As systems of domination increasingly grip the academy with anti-intellectual, anti-democratic, and uncaring force, professors like me despair: what can we do? I have found a way to hope again through research praxis rooted in the testimony of the historically and multiply-minoritized. In dialogue with bell hooks, I will share my story as a western, white, wealthy woman with a disability who constructs Accessible Computing research in mutually-caring relationship with the community. In doing so, I extend bell hooks’s critical pedagogy to research and show how adding “ableist” to hooks’s refrain “imperialist, white-supremacist, capitalist, patriarchy” can expand our capacity to care. When we do research that cultivates a multicultural and multiability community; when we dare to share our lived truth and vulnerability with the other; when we theory our lives and live our theories–then research is the practice of freedom.

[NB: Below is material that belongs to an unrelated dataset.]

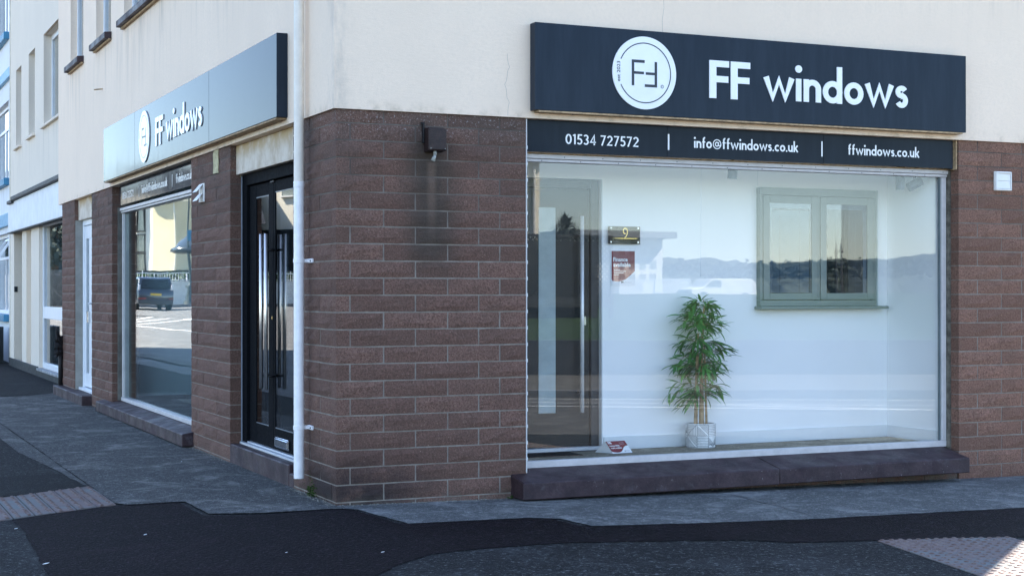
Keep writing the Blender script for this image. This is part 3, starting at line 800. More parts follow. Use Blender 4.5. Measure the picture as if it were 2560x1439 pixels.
def bar(y, parent, yb):
    f = MB(); f.cyl((.059, y, .635), (.059, y, 1.80), .0145, seg=20); h = f.build('handle_bar', STEEL, parent, smooth=True)
    for p_ in h.data.polygons:
        if len(p_.vertices) > 4: p_.use_smooth = False
    for z in (.735, 1.68): f = MB(); f.cyl((.061, y, z), (.127, yb, z), .009, seg=12); f.build('handle_bracket', RUSTD, parent, smooth=True)
bar(2.012, l1, 2.000); bar(1.876, l2, 1.880)
f = MB(); f.box(.108, .126, 1.463, 1.811, .212, .288); f.box(.100, .1075, 1.475, 1.80, .222, .278); f.build('letter_plate', CHROME, l2, bevel=.004)
f = MB(); f.cyl((.120, 1.93, 1.17), (.1255, 1.93, 1.17), .012, seg=12); f.build('lock_cylinder', GOLD, l1)
f = MB(); f.box(.112, .125, 1.86, 1.96, 2.185, 2.20); f.build('door_catch', RUSTD, l1, bevel=.002)

# ---------------------------------------------------------------- far side door, white plastic
d = empty('side_door', (.13, 10.1, .15), parent=shop)
f = MB(); f.box(.05, .14, 9.431, 10.74, .126, .158); f.build('threshold', FRAMEW, d, bevel=.003)
f = MB(); f.box(.10, .16, 10.685, 10.744, .158, 2.268); f.box(.10, .16, 9.432, 9.50, .158, 2.268); f.box(.10, .16, 9.50, 10.685, 2.20, 2.268); f.build('frame', FRAMEW, d, bevel=.004)
f = MB()
for q in ((10.58, 10.68, .17, 2.195), (9.51, 9.62, .17, 2.195), (10.10, 10.34, .34, 2.03)): f.box(.115, .155, *q)
f.box(.1155, .155, 9.62, 10.58, .17, .34); f.box(.1155, .155, 9.62, 10.58, 2.03, 2.195); lf = f.build('door_leaf', FRAMEW, d, bevel=.004)
f = MB(); f.box(.132, .14, 10.34, 10.58, .34, 2.03); f.build('glass_pane', GLASS2, lf)
f = MB(); f.box(.132, .14, 9.62, 10.10, .34, 2.03); f.build('glass_pane', GLASS2, lf)
f = MB(); f.box(.085, .115, 10.25, 10.33, .98, 1.12); f.build('key_box', CHROME, lf, bevel=.004)
f = MB(); f.tube([(.115, 10.14, 1.22), (.075, 10.14, 1.22), (.075, 10.02, 1.22)], .010); f.build('door_handle', ALU, lf, smooth=True)
f = MB(); f.box(.17, .18, 9.43, 10.757, .1, 2.4); f.build('hall_curtain', ROOMD, d)
f = MB(); f.box(.012, .099, 10.745, 10.7565, .126, 2.27); f.build('side_render', simple('grey_reveal_render', (.30, .29, .26), .9, .2, var=.15), shop)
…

| 11:45am - 12:15pm: | Food and community socializing. |
| 12:15pm - 1:15pm: | Presentation with Q&A. Available hybrid via Zoom. |
| 1:30pm - 2:15pm: | Student meeting with speaker, held in CSE2/Gates 371. Students will walk to this from the seminar. |
Stacy Branham is an Associate Professor of Informatics at the University of California, Irvine. Branham’s research investigates interdependence and technology in multiability social settings where one or more people is disabled, yielding actionable design guidance and proof of concept prototypes. Branham has authored over 40 peer-reviewed publications at top venues, earning 5 best paper awards and 6 honorable mentions. Her work has been supported by over $24 million from Jacobs Foundation, Toyota, Intel, and the NSF. She currently serves as an Associate Editor of TOCHI journal and Program Co-Chair for ASSETS 2026. In 2021, she received the NSF CAREER Award and was named one of the “Brilliant 10” rising STEM researchers by Popular Science. She earned her Ph.D. in 2014 and her B.S. in 2007, both from Virginia Tech’s Department of Computer Science.